Is Christianity just useful for now? Is it a helpful tool for helping you to think about your life and just deal with your problems and just fill some religious need you think you have? Friends, let it not be so. Let’s live in close proximity to the full, full gospel message because as offensive as that gospel is, when it’s in its heat, when it shines its light, it’s powerful to save. It’s the only thing that will save and do the work of heaven is the gospel unadulterated, the gospel raw, the gospel pure. Will you be that kind of Christian in your home? Will you be that kind of Christian in your workplace? Will we be that kind of church in our culture that we will stand with Jesus on Calvary? We will preach an unadulterated gospel no matter what.

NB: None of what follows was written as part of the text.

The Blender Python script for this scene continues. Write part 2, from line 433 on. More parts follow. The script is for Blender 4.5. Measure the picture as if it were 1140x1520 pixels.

And will we proclaim it? Will we proclaim it?

It’s only through the scandal of the cross church that we’re saved.

Jesus the innocent, He was executed for you and for me notoriously. Sinners. Jesus, He stood all alone while you and I stand way off. And it’s only because He did that thing that you and I can be saved. It’s only because He did that thing that you and I are made new. The Apostle Peter says, He Himself bore our sins in His body on the tree that we might die to sin and live to righteousness. By His wounds, you have been healed.

Friends, if that’s your Jesus who did that unique work,

won’t you stand with Him? Won’t you follow Him? Won’t you suffer with Him? Won’t you preach Him? Won’t you find your life in Him and in Him alone? Because in Jesus and His unique work in the scandal of the cross, you and I are saved. That’s the only message for you. That’s the only message for your children. That’s the only message for everyone. Everywhere is this beautiful, wonderful, scandalous gospel of Jesus.